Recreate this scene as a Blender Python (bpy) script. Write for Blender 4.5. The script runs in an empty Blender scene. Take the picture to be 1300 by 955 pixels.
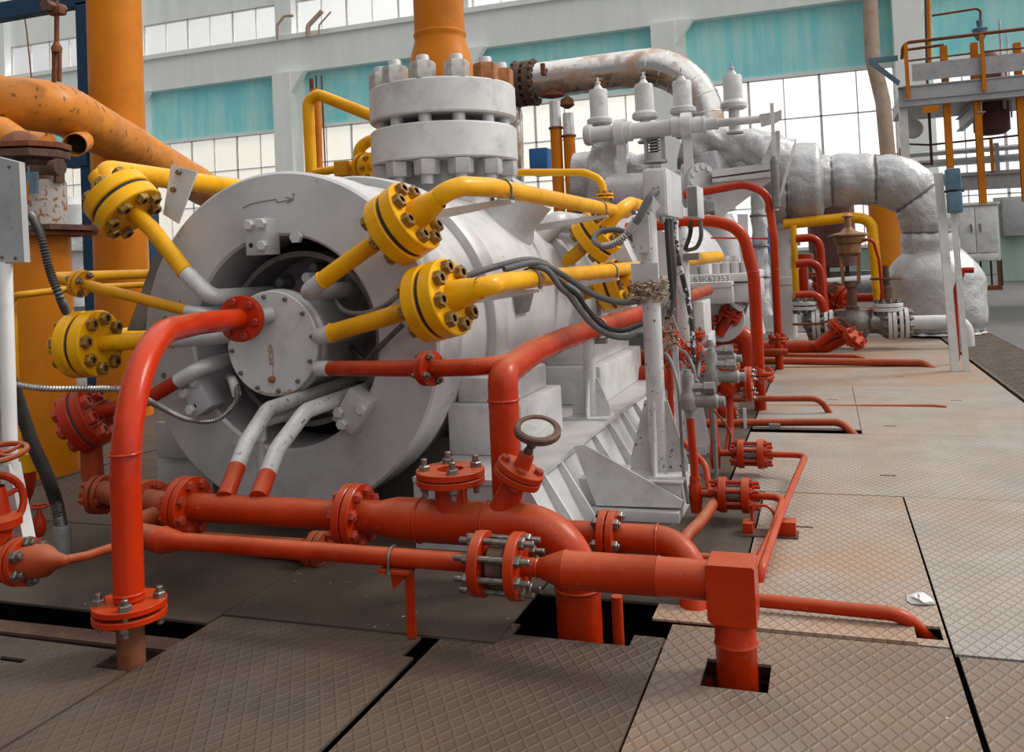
import bpy, bmesh, math, random
from mathutils import Vector as V, Matrix, Quaternion, noise
random.seed(7)
PI = math.pi
scn = bpy.context.scene
COL = scn.collection
# ------------------------------------------------------------------ camera (measured from the vanishing points, in a 1300x955 frame)
F, CX, CY, H = 1130., 650., 306., 1.4
YAW, PIT, RHO = math.radians(19.27), .0266, .045
fw = V((-math.sin(YAW)*math.cos(PIT), math.cos(YAW)*math.cos(PIT), math.sin(PIT)))
rt = V((math.cos(YAW), math.sin(YAW), 0)); up = rt.cross(fw)
def P(px, py, X=None, Y=None, Z=None):
    """the point of the world plane X=, Y= or Z= seen at a pixel of the photograph"""
    a, b = px-CX, CY-py
    x = a*math.cos(RHO)+b*math.sin(RHO); y = -a*math.sin(RHO)+b*math.cos(RHO)
    v = fw+rt*(x/F)+up*(y/F)
    t = X/v.x if X is not None else (Y/v.y if Y is not None else (Z-H)/v.z)
    return v*t+V((0, 0, H))
def make_camera():
    cd = bpy.data.cameras.new('camera'); co = bpy.data.objects.new('camera', cd); COL.objects.link(co)
    r2 = rt*math.cos(RHO)-up*math.sin(RHO); u2 = rt*math.sin(RHO)+up*math.cos(RHO)
    m = Matrix((r2, u2, -fw)).transposed().to_4x4(); m.translation = V((0, 0, H))
    co.matrix_world = m
    cd.sensor_width = 36; cd.sensor_fit = 'HORIZONTAL'; cd.lens = 36*F/1300
    cd.shift_x = (650-CX)/1300; cd.shift_y = -(477.5-CY)/1300
    cd.clip_start = .05; cd.clip_end = 300
    scn.camera = co
make_camera()
# ------------------------------------------------------------------ materials
class NT:
    def __init__(s, name):
        s.m = bpy.data.materials.new(name); s.m.use_nodes = True
        s.t = s.m.node_tree; s.b = s.t.nodes['Principled BSDF']; s.co = s.n('ShaderNodeTexCoord').outputs['Object']
    def n(s, k, **kw):
        n = s.t.nodes.new(k)
        for a, b in kw.items(): setattr(n, a, b)
        return n
    def l(s, a, b): s.t.links.new(a, b)
    def noise(s, scale, detail=4, rough=.55, co=None, dist=0):
        n = s.n('ShaderNodeTexNoise'); n.inputs['Scale'].default_value = scale; n.inputs['Detail'].default_value = detail
        n.inputs['Roughness'].default_value = rough; n.inputs['Distortion'].default_value = dist
        s.l(co or s.co, n.inputs['Vector']); return n.outputs['Fac']
    def ramp(s, fac, *st):
        r = s.n('ShaderNodeValToRGB'); e = r.color_ramp.elements
        while len(e) < len(st): e.new(.5)
        for i, (p, c) in enumerate(st):
            e[i].position = p; e[i].color = (*c, 1) if hasattr(c, '__len__') else (c, c, c, 1)
        s.l(fac, r.inputs[0]); return r.outputs[0]
    def mix(s, fac, a, b):
        m = s.n('ShaderNodeMix', data_type='RGBA')
        for i, v in ((0, fac), (6, a), (7, b)):
            if hasattr(v, 'is_output'): s.l(v, m.inputs[i])
            elif i == 0: m.inputs[0].default_value = v
            else: m.inputs[i].default_value = (*v, 1)
        return m.outputs[2]
    def math(s, op, a, b=None, c=None):
        m = s.n('ShaderNodeMath', operation=op)
        for i, v in enumerate((a, b, c)):
            if v is None: continue
            if hasattr(v, 'is_output'): s.l(v, m.inputs[i])
            else: m.inputs[i].default_value = v
        return m.outputs[0]
    def bump(s, h, strength=.2, dist=.01):
        b = s.n('ShaderNodeBump'); b.inputs['Strength'].default_value = strength; b.inputs['Distance'].default_value = dist
        s.l(h, b.inputs['Height']); s.l(b.outputs[0], s.b.inputs['Normal'])
    def mapped(s, scale=(1, 1, 1), rot=(0, 0, 0)):
        m = s.n('ShaderNodeMapping'); m.inputs['Scale'].default_value = scale; m.inputs['Rotation'].default_value = rot
        s.l(s.co, m.inputs['Vector']); return m.outputs[0]
    def out(s, color=None, rough=None, metal=None):
        for k, v in (('Base Color', color), ('Roughness', rough), ('Metallic', metal)):
            if v is None: continue
            if hasattr(v, 'is_output'): s.l(v, s.b.inputs[k])
            else: s.b.inputs[k].default_value = (*v, 1) if hasattr(v, '__len__') else v
        return s.m
def paint(name, base, var, dust=None, dust_amt=.5, chip=None, rough=.35, metal=0, sc=3., chip_amt=.66, coat=0, bump=.12):
    t = NT(name)
    c = t.mix(t.ramp(t.noise(sc, 5), (.35, 0), (.7, 1)), base, var)
    c = t.mix(t.ramp(t.noise(sc*1.3, 9, .72), (.50, 0), (.68, .6)), c, tuple(v*.62 for v in var))   # grime patches
    if dust:   # dust lies on surfaces that face up
        g = t.n('ShaderNodeNewGeometry'); s = t.n('ShaderNodeSeparateXYZ'); t.l(g.outputs['Normal'], s.inputs[0])
        up_ = t.math('MULTIPLY', t.ramp(s.outputs[2], (.25, 0), (.95, 1)), t.ramp(t.noise(sc*2.5, 6, .65), (.3, .35), (.65, 1)))
        c = t.mix(t.math('MULTIPLY', up_, dust_amt), c, dust)
    if chip:
        k = t.ramp(t.noise(sc*9, 6, .6), (chip_amt, 0), (chip_amt+.03, 1))
        c = t.mix(k, c, chip)
    r = t.ramp(t.noise(sc*4, 4), (.3, rough*.75), (.7, min(1, rough*1.5)))
    t.b.inputs['Specular IOR Level'].default_value = .22
    if coat: t.b.inputs['Coat Weight'].default_value = coat
    t.bump(t.noise(sc*14, 4), bump, .004)
    return t.out(c, r, metal)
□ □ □
OBJECTIVE: Find how many lines include the string "scene" and report that number alone.

COMPLETE OUTPUT: 2